Pendapat ketiga: Imam Syafi'i dan Imam Ahmad berpendapat bahwa keduanya boleh tidak puasa, namun wajib menunaikan qadha' dan fidyah sekaligus. Pendapat ini juga dipilih oleh Mujahid.
Pendapat keempat: Imam Malik berpendapat bahwa wanita hamil boleh tidak puasa, namun harus meng-qadha' tanpa ada fidyah. Tapi untuk wanita menyusui, ia boleh tidak puasa, namun harus meng-qadha' sekaligus menunaikan fidyah. Ibnul Mundzir setelah menyebutkan pendapat-pendapat ini, ia lebih cenderung pada pendapat 'Atho' yang menyatakan ada kewajiban qadha', tanpa fidyah. (Lihat Al Majmu’, 6: 178)
Tetap Ada Qadha'
Asy-Syairozi, salah seorang ulama Syafi'i, berkata, "Jika wanita hamil dan menyusui khawatir pada diri mereka sendiri, maka mereka boleh tidak puasa dan punya kewajiban qadha’ tanpa ada kafarah. Keadaan mereka seperti orang sakit. Jika keduanya khawatir pada anaknya, maka keduanya tetap menunaikan qadha’, namun dalam hal kafarah ada tiga pendapat." (Al Majmu’, 6: 177)
Imam Nawawi berkata, "Wanita hamil dan menyusui ketika tidak berpuasa karena khawatir pada keadaan dirinya, maka keduanya boleh tidak puasa dan punya kewajiban qadha’. Tidak ada fidyah ketika itu seperti halnya orang yang sakit. Permasalahan ini tidak ada perselisihan di antara para ulama. Begitu pula jika khawatir pada kondisi anak saat berpuasa, bukan pada kondisi dirinya, maka boleh tidak puasa, namun tetap ada qadha’. Yang ini pun tidak ada khilaf. Namun untuk fidyah diwajibkan menurut madzhab Syafi'i." (Al Majmu', 6: 177)
Tidak Tepat Hanya Fidyah
Sedangkan mewajibkan hanya menunaikan fidyah bagi ibu hamil dan menyusui tidaklah tepat. Ibnu Qudamah berkata, "Wanita hamil dan menyusui adalah orang yang masih mampu meng-qadha’ puasa (tidak sama seperti orang yang sepuh). Maka qadha’ tetap wajib sebagaimana wanita yang mengalami haidh dan nifas. Sedangkan dalam surat Al Baqarah Ayat 184 menunjukkan kewajiban fidyah, namun itu tidak menafikan adanya qadha’ puasa karena pertimbangan dalil yang lain. … Imam Ahmad sampai berkata, “Aku lebih cenderung memegang hadits Abu Hurairah dan tidak berpendapat dengan pendapat Ibnu ‘Abbas dan Ibnu ‘Umar yang berpendapat tidak wajibnya qadha’.” (Al Mughni, 4: 395)
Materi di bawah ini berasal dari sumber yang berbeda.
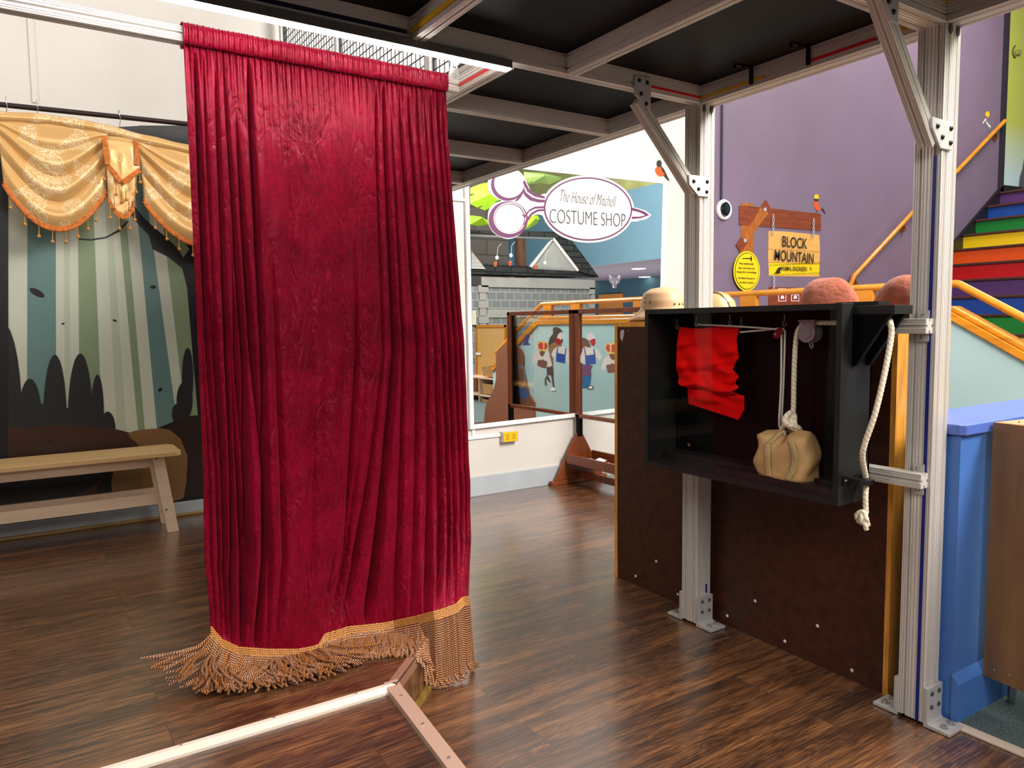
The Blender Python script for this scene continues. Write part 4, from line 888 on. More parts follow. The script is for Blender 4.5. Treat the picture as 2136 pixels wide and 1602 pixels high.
# wall strips and outlet
rw = thing('cable_raceway', Yp(1010, 915, 4.53), 'thin white cable raceway on the back wall below the mirror', 'raceway')
mb = MB(); a = Yp(940, 921, 4.53); b_ = Yp(1052, 906, 4.53); mb.box((a.x, 4.528, b_.z-.012), (b_.x, 4.54, b_.z+.010)); mb.build('horizontal_channel', WHITEG, rw)
mb = MB(); a = Yp(988, 890, 4.53); mb.box((a.x-.012, 4.528, b_.z+.010), (a.x+.010, 4.54, a.z)); mb.build('vertical_channel', WHITEG, rw)
c0 = Yp(1066, 911, 4.49)
ob = thing('outlet_box', c0, 'yellow surface mounted electrical outlet box on the white wall', 'outlet')
mb = MB(); mb.box((c0.x-.066, 4.500, c0.z-.038), (c0.x+.066, 4.54, c0.z+.038)); mb.build('box_body', M('grey_box', (206, 200, 200), .5), ob, bevel=.003)
mb = MB(); mb.box((c0.x-.064, 4.494, c0.z-.036), (c0.x+.064, 4.4995, c0.z+.036)); cp = mb.build('cover_plate', M('yellow_cover', (226, 182, 24), .4), ob, bevel=.002)
mb = MB()
for dx in (-.028, .028):
    for sx, sz in ((-.008, .012), (.008, .012), (0, -.004), (-.008, -.014), (.008, -.014)): mb.box((c0.x+dx+sx-.0022, 4.4925, c0.z+sz-.004), (c0.x+dx+sx+.0022, 4.494, c0.z+sz+.004))
mb.build('socket_slots', INK, cp)
mb = MB(); a = Yp(925, 414, 4.53); b_ = Yp(972, 417, 4.53); mb.box((a.x-.3, 4.525, b_.z-.012), (b_.x, 4.54, b_.z+.006)); mb.build('trim_5', WHITEG, kind='structure')

# birds on walls
ORB = M('bird_orange', (222, 84, 30), .5); DRK = M('bird_dark', (44, 38, 44), .5); GRB = M('bird_grey', (120, 116, 122), .5); YEL = M('bird_yellow', (250, 196, 30), .5); WHT = M('bird_white', (236, 232, 228), .5)
pw_ = lambda x, y: Yp(x, y, 4.5385)
def B4(pts): return [(940+x/4.188, 330+y/4.188) for x, y in pts]
decal('bird_decal', pw_, (0, -1, 0), [(B4([(1860, 90), (1885, 140), (1912, 195), (1900, 198), (1860, 155), (1840, 140)]), 1), (sm(B4([(1805, 75), (1850, 80), (1872, 120), (1862, 150), (1830, 160), (1800, 140), (1786, 100)]), 3), 0), (sm(B4([(1800, 30), (1822, 16), (1840, 30), (1842, 60), (1830, 78), (1806, 74), (1798, 50)]), 3), 1), (B4([(1835, 60), (1862, 95), (1885, 140), (1866, 135), (1846, 110)]), 1), (B4([(1798, 38), (1790, 42), (1799, 46)]), 3),
    (B4([(1822, 155), (1826, 155), (1816, 168), (1806, 165)]), 2)], [ORB, DRK, YEL, WHT], label='orange breasted bird painted above the top right mirror corner', cat='decal')
def B5(pts): return [(1450+x/5.72, 380+y/5.72) for x, y in pts]
decal('bird_decal', pw_, (0, -1, 0), [(B5([(1470, 240), (1500, 270), (1558, 370), (1545, 378), (1500, 320), (1470, 300)]), 1), (sm(B5([(1425, 225), (1470, 235), (1500, 290), (1490, 330), (1455, 340), (1425, 300), (1416, 260)]), 3), 0), (sm(B5([(1425, 190), (1465, 190), (1468, 225), (1425, 225)]), 3), 1), (sm(B5([(1418, 190), (1425, 155), (1450, 145), (1470, 155), (1472, 195), (1440, 198)]), 3), 2), (B5([(1465, 225), (1500, 275), (1520, 320), (1490, 310), (1468, 260)]), 3), (B5([(1455, 335), (1461, 335), (1450, 362), (1430, 370)]), 1)], [ORB, DRK, YEL, GRB], label='bird with a yellow hard hat painted on the purple wall above the wood sign', cat='decal')
def B6(pts): return [(1780+x/4.854, y/4.854) for x, y in pts]
decal('heron_decal', pw_, (0, -1, 0), [(sm(B6([(1350, 1200), (1372, 1240), (1400, 1290), (1400, 1325), (1375, 1325), (1345, 1290), (1335, 1240)]), 3), 0), (B6([(1340, 1215), (1354, 1240), (1395, 1285), (1378, 1290), (1350, 1255)]), 1), (B6([(1340, 1195), (1350, 1205), (1310, 1252), (1303, 1250)]), 1), (sm(B6([(1335, 1165), (1345, 1132), (1368, 1130), (1378, 1160), (1370, 1185), (1348, 1182)]), 3), 2), (B6([(1345, 1180), (1352, 1180), (1352, 1215), (1342, 1215)]), 0)], [GRB, WHT, YEL], label='grey heron with a yellow hat painted above the wall handrail', cat='decal')

# BLOCK MOUNTAIN signpost decal group
BRN = M('painted_brown_wood', (128, 56, 26), .5, amp=.28, ns=5, st=(1, 1, 9)); BRN2 = M('painted_orange_wood', (168, 92, 30), .5, amp=.25, ns=5, st=(5, 1, 2)); TANW = M('painted_tan_plank', (226, 170, 92), .5, amp=.1, ns=4, st=(1, 1, 9))
SIL = M('painted_silver', (176, 176, 182), .5); YSG = M('safety_yellow', (246, 208, 14), .45)
sp = thing('signpost', Yp(1585, 600, 4.53), 'brown cartoon wood signpost mounted on the purple wall', 'sign')
decal('post_beam', pw_, (0, -1, 0), [(B5([(552, 245), (692, 258), (690, 830), (675, 1460), (540, 1460), (548, 520)]), 1), (B5([(522, 280), (700, 292), (1495, 378), (1495, 580), (1100, 552), (522, 510)]), 0), (B5([(835, 212), (900, 320), (870, 370), (760, 510), (690, 620), (610, 730), (530, 840), (478, 750), (560, 640), (690, 450), (770, 300)]), 1), (B5([(835, 212), (898, 318), (868, 365), (780, 300)]), 0), (B5([(540, 655), (620, 715), (530, 842), (478, 750)]), 0)]
    + [(ell(*B5([(822, 328)])[0], 3, 4), 2), (ell(*B5([(582, 698)])[0], 3, 4), 2)], [BRN, BRN2, SIL], sp, step=.004)
for x0_, y0_, x1_, y1_ in ((933, 385, 930, 630), (1415, 435, 1412, 660), (943, 1120, 940, 1290)):
    mb = MB(); n_ = 6
    for i in range(n_):
        a = B5([(lerp(x0_, x1_, i/n_), lerp(y0_, y1_, i/n_))])[0]; e = B5([(lerp(x0_, x1_, (i+.95)/n_), lerp(y0_, y1_, (i+.95)/n_))])[0]
        pa_, pb_ = Yp(*a, 4.520), Yp(*e, 4.520); m_ = (pa_+pb_)/2; hh = (pa_-pb_).length/2; w_ = .014 if i % 2 else .006
        mb.tube([m_+Vector((w_*math.cos(t_), 0, hh*1.15*math.sin(t_))) for t_ in [2*math.pi*k/12 for k in range(13)]], .0035, 6)
    mb.build('chain', SIL, sp, smooth=True)
bs_ = thing('wood_sign', Yp(1656, 578, 4.53), 'tan plank sign hanging on chains and reading block mountain', 'sign')
lay = [(B5([(885, 580), (1100, 590), (1480, 630), (1490, 800), (1482, 1130), (880, 1120), (870, 900), (875, 590)]), 0), (B5([(885, 965), (1478, 958), (1475, 1100), (882, 1115)]), 1)]
lay += [(B5([(872, 795), (1486, 832), (1486, 838), (872, 801)]), 3), (B5([(872, 955), (1486, 975), (1486, 980), (872, 960)]), 3)]
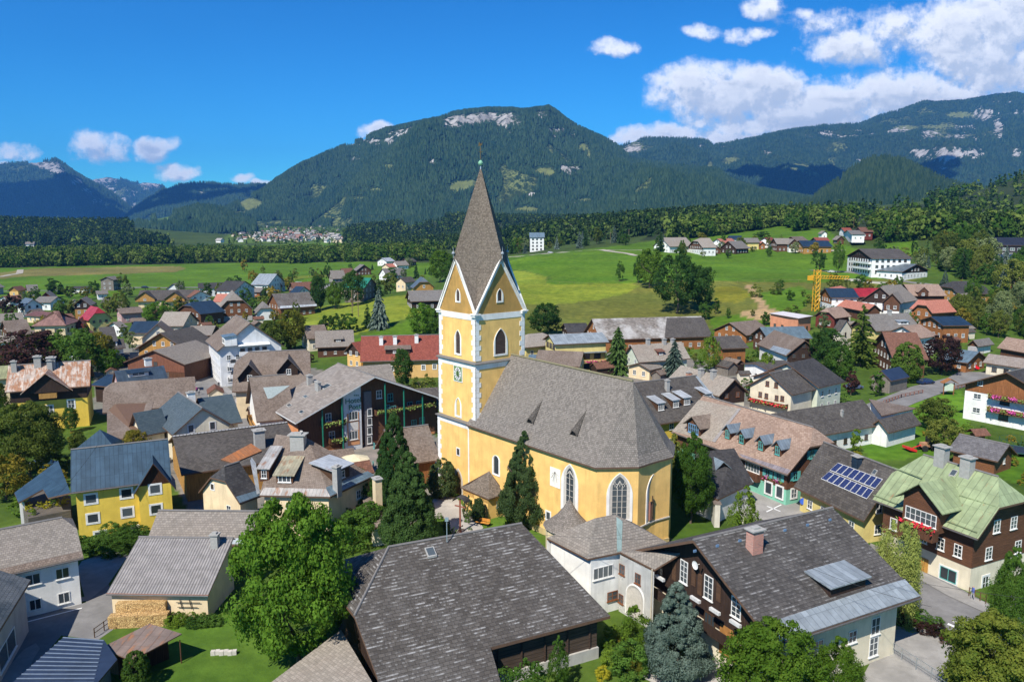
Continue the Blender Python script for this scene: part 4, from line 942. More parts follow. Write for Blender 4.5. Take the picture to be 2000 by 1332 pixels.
# ------------------------------------------------------------------ the church
YEL = plaster((.83, .525, .175)); YEL2 = plaster((.70, .48, .14), 2.2); WST = ashlar((.80, .78, .74)); WPL = plaster((.80, .78, .73)); SILL = plain('sill_stone', (.15, .14, .13), .8)
SHN = shingle((.155, .145, .135), (.28, .262, .245), .26, .25, (.20, .175, .15), .4, .75)
SHT = shingle((.13, .11, .09), (.26, .225, .19), .20, .22, (.16, .14, .12), .3, .7)
STONE = plain('cut_stone', (.50, .46, .40), .9); DWOODM = wood((.12, .07, .04)); COPPER = plain('green_copper', (.20, .42, .28), .5)
def arch_pts(w, h, n=9, pointed=True):
    """outline in (x,z), springing at h-w*.85"""
    r = w/2; sp = h-(w*.9 if pointed else r); pts = [(-r, 0), (r, 0)]
    for i in range(n+1):
        t = i/n
        if pointed: a = t*math.radians(64); R = w*1.0; cx = r-R; x = cx+R*math.cos(a); z = sp+R*math.sin(a)*(w*.9)/(R*math.sin(math.radians(60))); x = max(x, 0); pts.append((x, min(z, h)))
        else: a = t*math.pi/2; pts.append((r*math.cos(a), sp+r*math.sin(a)))
    L = [(-x, z) for x, z in pts[2:]][::-1]
    return pts+L[1:] if abs(pts[-1][0]) < 1e-3 else pts+L
def arch_window(B, P, n, w, h, border=.28, reveal=.0, pointed=True, fill='glass', mull=1, name='window', bmat=None, bars=True, sill=True):
    """P = bottom centre of the opening on the wall"""
    n = unit(n); u = np.cross(Z3, n)*1.0; u = -np.cross(n, Z3)*-1
    inn = arch_pts(w, h, pointed=pointed); rv = arch_pts(w+2*reveal, h+reveal, pointed=pointed) if reveal else inn; out = arch_pts(w+2*(reveal+border), h+reveal+border*1.25, pointed=pointed)
    Q = lambda pts, d, dz=0: [P+u*x+Z3*(z+dz)+n*d for x, z in pts]
    b = MB(); O1 = Q(out, .09, -(border if sill else 0)); I1 = Q(rv, .09); O0 = Q(out, 0, -(border if sill else 0)); I0 = Q(inn, .012)
    b.quadstrip(O1, I1, 0, True); b.quadstrip(O0, O1, 0, True); b.quadstrip(I1, I0, 1 if reveal else 0, True)
    o = B.part(b, name, [bmat or WPL, STONE])
    g = MB(); G = Q(inn, .012); g.poly(G, 0)
    gm = {'glass': glass(), 'louvre': wood((.075, .05, .04), False, .22), 'door': wood((.30, .17, .07)), 'wall': YEL2, 'stone': STONE}[fill]
    B.part(g, 'pane' if fill == 'glass' else ('louvre' if fill == 'louvre' else 'panel'), gm, o)
    if mull and fill == 'glass':
        m = MB(); hh = h-w*.75
        for i in range(1, mull+1): x = -w/2+w*i/(mull+1); m.bar(P+u*x+n*.05, P+u*x+Z3*hh+n*.05, .055, 0, 4)
        k = int(hh/.75)
        for i in range(1, k+1): m.bar(P-u*w/2+Z3*hh*i/(k+.5)+n*.04, P+u*w/2+Z3*hh*i/(k+.5)+n*.04, .022, 0, 4)
        if mull > 0 and pointed:
            for sx in ([0] if mull == 1 else [-w/3, 0, w/3]):
                c = P+u*sx+Z3*(hh+w*.22)+n*.05
                for q in range(4): a = q*math.pi/2; d = u*math.cos(a)*w*.16+Z3*math.sin(a)*w*.16; m.bar(c+d*.3, c+d*1.2, .045, 0, 4)
            for s in (-1, 1): m.bar(P+u*s*w*.5/(mull)+Z3*hh*.98+n*.05, P+Z3*(hh+w*.45)+n*.05, .05, 0, 4)
        B.part(m, 'tracery', STONE, o)
    return o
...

Syekh Muhammad bin Shalih Al ‘Utsaimin berkata, “Lebih tepat wanita hamil dan menyusui dimisalkan seperti orang sakit dan musafir yang punya kewajiban qadha’ saja (tanpa fidyah). Adapun diamnya Ibnu ‘Abbas tanpa menyebut qadha’ karena sudah dimaklumi bahwa qadha’ itu ada." (Syarhul Mumthi’, 6: 350. Lihat pula pendapat Syaikh ‘Abdul ‘Aziz bin Baz dalam Majmu’ Al Fatawa Ibnu Baz, 15: 225 dan Syaikh ‘Abdullah bin ‘Abdirrahman bin Jibrin dalam Syarh ‘Umdatul Fiqh, 1: 576-577)
Kewajiban qadha’ saja yang menjadi pendapat ‘Atho’ bin Abi Robbah dan Imam Abu Hanifah. Inilah pendapat terkuat dari pendapat para ulama yang ada. Sehingga wanita hamil dan menyusui masih terkena ayat:
وَمَنْ كَانَ مَرِيضًا أَوْ عَلَى سَفَرٍ فَعِدَّةٌ مِنْ أَيَّامٍ أُخَرَ
"Dan barang siapa sakit atau dalam perjalanan (lalu ia berbuka), maka (wajiblah baginya berpuasa), sebanyak hari yang ditinggalkannya itu, pada hari-hari yang lain." (QS Al Baqarah: 185)
Ringkasnya, pendapat yang lebih cenderung adalah yang menyatakan bahwa ibu hamil dan menyusui saat tidak puasa, maka ia harus tetap meng-qadha' puasa, tidak dengan fidyah saja. Adanya qadha’ di sini sudah ma'ruf di tengah-tengah para sahabat dan para ulama. Inilah pendapat yang lebih tepat.
Itulah penjelasan mengenai niat bayar fidyah untuk ibu hamil. Allahu a'lam.